Honest Abe, at home in the Big Apple?

Yes, we’re talking about that same tall and gangly-limbed senator from Illinois who freed the slaves and gave us a reason to celebrate every February 12th. New Yorkers have never been shy about claiming their own, and just to prove it, The Metropolitan Museum of Art has acquired the Standing Lincoln, one of only 16 known casts in the world by the famed sculptor, Augustus Saint-Gaudens.

“The Metropolitan is delighted to acquire its first major portrait of Abraham Lincoln, at the precise moment we are re-opening our redesigned galleries for American paintings, sculpture, and decorative arts,” Thomas P. Campbell, director and CEO of the museum, commented.

The statuette is in impressive company, joining a collection of more than 50 works by Saint-Gaudens. According to Thayer Tolles, the curator of American Painting and Sculpture at the Met, this is “the one that proclaimed Saint-Gaudens as an artist of international stature.”

Lincoln at the Met

When one first enters the Peter M. Sacerdote Gallery (devoted to the Civil War and Reconstruction eras), even before skirting the surrounding walls, the eye is greeted by that somber and dignified likeness. No wonder one approaches with a certain reverence. Anyone educated in the States can remember that unmistakable poster face staring down from the classroom walls.

Jose Villanueva, a seventh grader in the Bronx, originally from the Dominican Republic, was willing to offer his own slant on the subject.

“Lincoln is important to me because of what he did for the Blacks. If he didn’t free the slaves, I wouldn’t have friends like you,” he said.

Though the bronze statuette, one of a limited number authorized by the artist under the terms of his estate, stands only 40-1/2 inches high, its presence is unmistakable. Standing in front of a klismos-type chair of state, the figure’s head is bowed, but not servile, left foot forward—as if poised to give audience to the gravest concerns of the day.   

The Met’s version is a rare, authorized reduction of the larger bronze monument originally created for Lincoln Park in Chicago between 1884 and 1887. Its power on the onlooker then was instantaneous and still is. Saint-Gaudens later used the same pose for a seated statue which the museum exhibited during the centennial of Lincoln’s birth in 1909.

Two paintings hanging directly behind the statuette, on the rear wall, are a fitting tribute to Lincoln’s stand against slavery. Theodore Kaufmann’s On to Liberty from 1867 depicts a group of fleeing slaves gazing across a rock strewn path to an American flag and, presumably, freedom beyond. On a lighter note, Winslow Homer’s Dressing for the Carnival (1877) shows a colorful band of Black freemen and their children readying for the festivities to come.

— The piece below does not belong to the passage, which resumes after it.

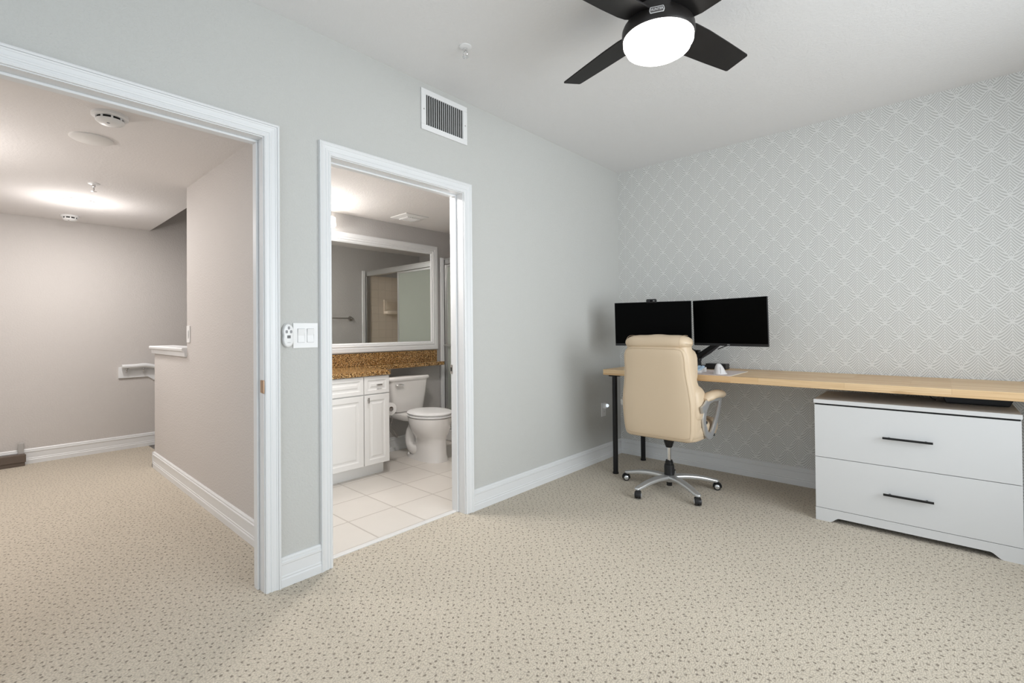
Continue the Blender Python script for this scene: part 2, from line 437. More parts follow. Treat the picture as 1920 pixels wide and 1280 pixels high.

Nearby, a bronze cast (once owned by Saint-Gaudens himself) of Leonard Wells Volk’s1860 life mask and cast of Lincoln’s right hand is worth mentioning. Both were consulted frequently by the artist for his own work a generation later.

The Standing Lincoln was cast between 1911 and the early 1920s by Tiffany Studios and Gorham Manufacturing Company. After his death, his widow marketed supervised reproductions for museum, library, and domestic display. The Met’s own cast was originally in the collection of Clara Stone Hay, the widow of Lincoln’s onetime assistant private secretary, John M. Hay, who later co-authored a ten-volume biography of the President.

But what of Lincoln as everyman, not brushed off and bronzed for the ages?

Lincoln in New York City

George Haven Putnam, a contemporary of Lincoln’s, recalls that when the senator from Illinois visited New York on Feb. 25, 1860, in order to give his first speech at Cooper Union’s Great Hall two nights later, “no one met him when he stepped off the ferry at Cortlandt Street. He unobtrusively found his own way to the Astor House.” Situated between Vesey and Barclay Streets, it was unquestionably the most fashionable hotel of the day. Andrew A. Freeman in his 1960 biography of the President, Abraham Lincoln Goes to New York, mentions that it could accommodate 600 guests with a top price per room of two dollars.

When Lincoln visited the Plymouth Church in Brooklyn Heights the next morning, to hear the antislavery preacher Henry Ward Beecher speak before he departed, newspaperman Henry C. Bowen said that “all seemed anxious to shake hands with the senator, and hundreds did so.” It seems Lincoln was more than generous in greeting his public. Following the eventual presidential nomination, Volks did his famous hand cast of the frontiersman’s hands. Not surprisingly, he found Lincoln’s hand and knuckles swollen from all the shaking the man had endured on the trail!

According to Putnam, “rain and snow made moving around the city difficult on Monday, but Lincoln visited Know Great Hat and Cap Establishment at Broad and Fulton Street, where he received a free silk top hat. Then he went to Matthew Brady’s famed photo studio at 543 Broadway and posed for his picture.”

Lincoln later would attribute two things to his winning the presidential race: the photograph by Matthew Brady and his subsequent speech at Cooper Union.